The trees that line much of the road are no longer the uniform green of summer. There’s flashes of yellow, brown, orange, magenta and purple along the way that break that unformity up. Rowans and hawthorn are so bedecked with berries that they already appear bright red-orange and red in colour.

Traces of morning mist lingered about the trees beside the A465 in the Vale of Neath, and low cloud wreathed the moutain tops to the east. Definitely an autumnal view.

I got the sense that nature is trying on her new wardrobe, working out what looks best in different places, what colours work well together.

I feel the anticipation of seeing nature in all her glorious, majestic, blazing autumnal colours in the coming days and weeks. All to celebrate the end of the year’s harvest, the warm, glowing colours clothe the world like a snuggly quilt laid down to help it ease into it’s winter slumber.

The colours also act as a memory to remind us in the cold, dark, bare days of winter the world will wake up once again.


The Old Barn Tea Rooms, Ponsticill

This photo of The Old Barn Tea Room is courtesy of TripAdvisor

Not all journeys involve a lot of travel. We often forget to visit or mention places of interest that are close to home. We think they’re ordinary, uninteresting, familiar, but to others they may be of great interest.

Today was one of those days where a short trip was taken, around 25 miles in total.

I needed some time with Liz to sort out details of our journeying around the Yorkshire Dales, so we decided to meet up for lunch and went to the Old Barn Tea Rooms at Ponsticill, Merthyr Tydfil.

The drive there was lovely, in bright, golden autumn sunshine along tree-lined country lanes once we left the main roads. Part of the trip was along the edge of the huge Ponsticill Reservoir and we had tantalising glimpses of the water through the trees that lined the road.

A little earlier in our journey, we’d driven over the road that goes along the damn that holds back the water that forms the reservoir; I always feel a little nervy as my mind worries that the dam may fail with me in a car on it. There was a fab view of the water treatment works from this road, however; something that can fascinate a pair of retired science teachers!

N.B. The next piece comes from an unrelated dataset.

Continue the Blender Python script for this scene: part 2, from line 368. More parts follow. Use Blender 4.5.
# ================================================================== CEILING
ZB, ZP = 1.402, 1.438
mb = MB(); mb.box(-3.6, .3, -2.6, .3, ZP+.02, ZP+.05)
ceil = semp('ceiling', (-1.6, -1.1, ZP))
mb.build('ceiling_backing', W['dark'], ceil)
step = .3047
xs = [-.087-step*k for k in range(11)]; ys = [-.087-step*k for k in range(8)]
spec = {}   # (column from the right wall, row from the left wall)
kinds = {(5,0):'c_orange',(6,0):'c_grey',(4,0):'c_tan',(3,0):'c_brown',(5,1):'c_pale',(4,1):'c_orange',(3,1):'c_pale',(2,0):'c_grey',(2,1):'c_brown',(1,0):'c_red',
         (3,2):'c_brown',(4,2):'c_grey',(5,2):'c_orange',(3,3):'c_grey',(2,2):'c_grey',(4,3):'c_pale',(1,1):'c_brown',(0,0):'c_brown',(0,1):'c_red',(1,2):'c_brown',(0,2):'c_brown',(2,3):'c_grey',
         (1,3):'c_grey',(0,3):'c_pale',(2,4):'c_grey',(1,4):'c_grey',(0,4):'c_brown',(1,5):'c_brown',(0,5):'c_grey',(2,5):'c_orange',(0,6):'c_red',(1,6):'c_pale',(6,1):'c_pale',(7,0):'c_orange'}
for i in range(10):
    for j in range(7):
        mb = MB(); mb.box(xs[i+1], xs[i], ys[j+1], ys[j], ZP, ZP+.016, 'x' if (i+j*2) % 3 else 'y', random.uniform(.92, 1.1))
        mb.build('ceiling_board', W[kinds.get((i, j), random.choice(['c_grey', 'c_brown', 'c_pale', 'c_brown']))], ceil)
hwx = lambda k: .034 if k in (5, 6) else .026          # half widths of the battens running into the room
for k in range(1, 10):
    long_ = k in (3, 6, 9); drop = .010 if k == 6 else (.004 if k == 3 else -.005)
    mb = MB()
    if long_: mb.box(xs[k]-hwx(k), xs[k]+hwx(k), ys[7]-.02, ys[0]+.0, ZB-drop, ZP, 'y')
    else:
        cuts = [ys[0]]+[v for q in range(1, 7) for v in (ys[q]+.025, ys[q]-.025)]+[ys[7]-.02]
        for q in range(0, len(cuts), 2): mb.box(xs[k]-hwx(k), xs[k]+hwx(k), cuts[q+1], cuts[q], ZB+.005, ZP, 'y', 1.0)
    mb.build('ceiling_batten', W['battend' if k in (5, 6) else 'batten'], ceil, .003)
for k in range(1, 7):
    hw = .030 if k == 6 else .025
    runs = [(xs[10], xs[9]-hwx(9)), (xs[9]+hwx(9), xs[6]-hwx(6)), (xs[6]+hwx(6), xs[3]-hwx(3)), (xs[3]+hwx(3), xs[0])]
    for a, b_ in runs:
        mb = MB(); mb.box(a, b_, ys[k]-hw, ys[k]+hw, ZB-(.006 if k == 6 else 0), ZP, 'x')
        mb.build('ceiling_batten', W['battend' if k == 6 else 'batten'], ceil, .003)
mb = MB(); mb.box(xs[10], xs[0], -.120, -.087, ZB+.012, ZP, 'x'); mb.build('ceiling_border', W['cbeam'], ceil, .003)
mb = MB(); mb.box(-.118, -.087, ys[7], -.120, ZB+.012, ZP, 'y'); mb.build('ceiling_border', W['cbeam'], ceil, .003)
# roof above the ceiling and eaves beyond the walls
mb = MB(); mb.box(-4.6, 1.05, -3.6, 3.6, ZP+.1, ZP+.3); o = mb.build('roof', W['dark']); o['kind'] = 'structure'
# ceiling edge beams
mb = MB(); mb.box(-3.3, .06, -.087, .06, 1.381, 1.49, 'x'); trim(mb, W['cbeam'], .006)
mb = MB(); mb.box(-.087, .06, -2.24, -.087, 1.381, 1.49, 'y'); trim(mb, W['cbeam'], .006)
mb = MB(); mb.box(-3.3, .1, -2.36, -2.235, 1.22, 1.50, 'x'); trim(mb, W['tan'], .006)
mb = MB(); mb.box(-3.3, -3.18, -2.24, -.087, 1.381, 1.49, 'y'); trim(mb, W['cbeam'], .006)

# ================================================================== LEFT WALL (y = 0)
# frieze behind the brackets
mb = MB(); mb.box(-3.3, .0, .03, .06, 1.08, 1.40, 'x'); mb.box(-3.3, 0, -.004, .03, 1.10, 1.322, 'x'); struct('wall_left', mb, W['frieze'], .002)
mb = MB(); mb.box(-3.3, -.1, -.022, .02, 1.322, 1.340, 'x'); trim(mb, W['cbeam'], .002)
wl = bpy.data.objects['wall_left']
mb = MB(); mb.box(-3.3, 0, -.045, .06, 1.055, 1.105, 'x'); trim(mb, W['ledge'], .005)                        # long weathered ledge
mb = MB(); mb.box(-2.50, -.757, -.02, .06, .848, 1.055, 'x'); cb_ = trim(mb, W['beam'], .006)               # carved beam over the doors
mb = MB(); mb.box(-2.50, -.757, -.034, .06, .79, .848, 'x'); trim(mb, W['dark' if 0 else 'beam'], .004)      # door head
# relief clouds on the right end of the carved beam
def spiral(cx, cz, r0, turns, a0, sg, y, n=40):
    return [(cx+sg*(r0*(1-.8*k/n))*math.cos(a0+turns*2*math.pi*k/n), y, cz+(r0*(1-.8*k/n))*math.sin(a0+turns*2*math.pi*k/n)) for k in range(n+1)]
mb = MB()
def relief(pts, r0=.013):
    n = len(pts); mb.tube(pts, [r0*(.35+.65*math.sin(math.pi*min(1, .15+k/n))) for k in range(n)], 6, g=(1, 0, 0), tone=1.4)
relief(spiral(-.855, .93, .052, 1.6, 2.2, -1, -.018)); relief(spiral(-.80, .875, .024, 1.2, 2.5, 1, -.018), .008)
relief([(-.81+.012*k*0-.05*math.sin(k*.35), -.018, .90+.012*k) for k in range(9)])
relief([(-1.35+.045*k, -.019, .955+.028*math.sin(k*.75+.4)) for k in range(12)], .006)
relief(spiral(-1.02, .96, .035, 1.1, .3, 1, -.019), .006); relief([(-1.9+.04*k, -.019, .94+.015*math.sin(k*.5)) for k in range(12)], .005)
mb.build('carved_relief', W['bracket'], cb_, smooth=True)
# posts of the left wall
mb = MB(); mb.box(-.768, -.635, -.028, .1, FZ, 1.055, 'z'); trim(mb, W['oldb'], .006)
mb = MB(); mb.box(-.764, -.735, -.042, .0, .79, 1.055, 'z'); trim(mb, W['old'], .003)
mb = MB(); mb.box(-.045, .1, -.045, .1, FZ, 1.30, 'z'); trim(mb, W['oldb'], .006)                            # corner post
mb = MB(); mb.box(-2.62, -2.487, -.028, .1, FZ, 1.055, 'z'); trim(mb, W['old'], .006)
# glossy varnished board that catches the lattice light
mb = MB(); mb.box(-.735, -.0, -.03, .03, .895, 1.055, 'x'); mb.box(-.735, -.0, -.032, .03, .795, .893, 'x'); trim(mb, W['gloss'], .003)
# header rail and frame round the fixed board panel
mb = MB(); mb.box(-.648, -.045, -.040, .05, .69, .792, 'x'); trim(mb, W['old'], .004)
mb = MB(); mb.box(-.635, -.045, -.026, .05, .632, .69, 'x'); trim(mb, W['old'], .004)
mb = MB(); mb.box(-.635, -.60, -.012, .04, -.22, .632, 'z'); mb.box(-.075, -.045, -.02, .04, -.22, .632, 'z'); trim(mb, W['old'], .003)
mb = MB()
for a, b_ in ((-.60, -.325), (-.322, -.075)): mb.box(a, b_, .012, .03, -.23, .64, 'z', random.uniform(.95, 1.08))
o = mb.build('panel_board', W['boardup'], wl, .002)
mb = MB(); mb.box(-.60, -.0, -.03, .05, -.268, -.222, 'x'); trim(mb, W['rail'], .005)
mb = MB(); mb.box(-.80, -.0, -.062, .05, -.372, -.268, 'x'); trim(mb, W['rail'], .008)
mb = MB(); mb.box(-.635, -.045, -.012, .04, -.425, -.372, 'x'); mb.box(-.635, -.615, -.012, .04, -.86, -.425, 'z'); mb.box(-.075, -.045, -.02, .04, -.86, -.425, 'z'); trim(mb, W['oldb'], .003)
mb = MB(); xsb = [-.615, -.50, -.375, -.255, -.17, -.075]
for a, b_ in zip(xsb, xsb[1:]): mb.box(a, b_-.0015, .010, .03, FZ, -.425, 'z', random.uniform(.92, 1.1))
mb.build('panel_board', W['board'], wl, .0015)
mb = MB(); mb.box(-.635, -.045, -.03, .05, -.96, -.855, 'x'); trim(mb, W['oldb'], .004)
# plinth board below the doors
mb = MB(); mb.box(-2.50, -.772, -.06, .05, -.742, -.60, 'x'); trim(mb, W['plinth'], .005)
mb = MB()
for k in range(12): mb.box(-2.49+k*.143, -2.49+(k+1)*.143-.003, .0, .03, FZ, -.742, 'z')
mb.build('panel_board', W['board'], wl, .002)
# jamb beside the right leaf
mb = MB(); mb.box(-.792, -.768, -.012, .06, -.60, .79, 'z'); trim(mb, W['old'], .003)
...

The Old Barn Tea Room is, as the name says, in an old converted barn. The decor is simple and charming, in fitting with a tea room in the countryside

We were greeted as we entered the door and given a menu and asked to choose a table and someone would be over soon to take our order.

As a vegetarian I was heartened that there were some interesting choices for me. When our waitress came to take our order I inquired about the fresh, home-made soup and was told it was carrot and parsnip, so I plumped for that along with a hummus and roasted vegetable sandwich along with a pot of Assam tea.

Later on, I indulged in a slice of lemon cake, which was very light and had just enough lemony yummy-ness to make it totally delicious.

Liz went for their lighter afternoon tea and she had half a tuna sandwich, a plain scone with cream and jam and Welsh cake. She had a cafetiere of coffee.

There was a group of three men there, one of whom played the harmonica from time to time and the others sang softly. That was rather nice and atmospheric.

We were not rushed at all during our visit, which was great as I needed Liz to help me name the places I took photographs of as well as mentally retracing the tyre-tracks of our daily journeys around the Dales.

I even managed to do a little knitting as we finished off our second pot of tea or cafetiere.

It really was a lovely setting for a tea room, off the beaten track, set in the countryside and today it was nicely quiet.

My sat nav took us on a slightly different route back home. We had a fantastic view of the face of a quarry, the old limestone streaked with dark grey and flashes of white.

As we made our way back along the A470 we passed Trago Mills opposite the Cyfarthfa Retail Park. Liz said it was on her list to visit out of curiosity. I asked her if she wanted to pop in and had the time to. She said, ‘why not!’. So we did.

We both ended up with more knitting yarn and we had a wander around completely perplexed by it all. However, we can both say we’ve been there.

I will be making more posts about our Yorkshire trip, once I get it all sorted out in my head (and with the photo labeling and editing too).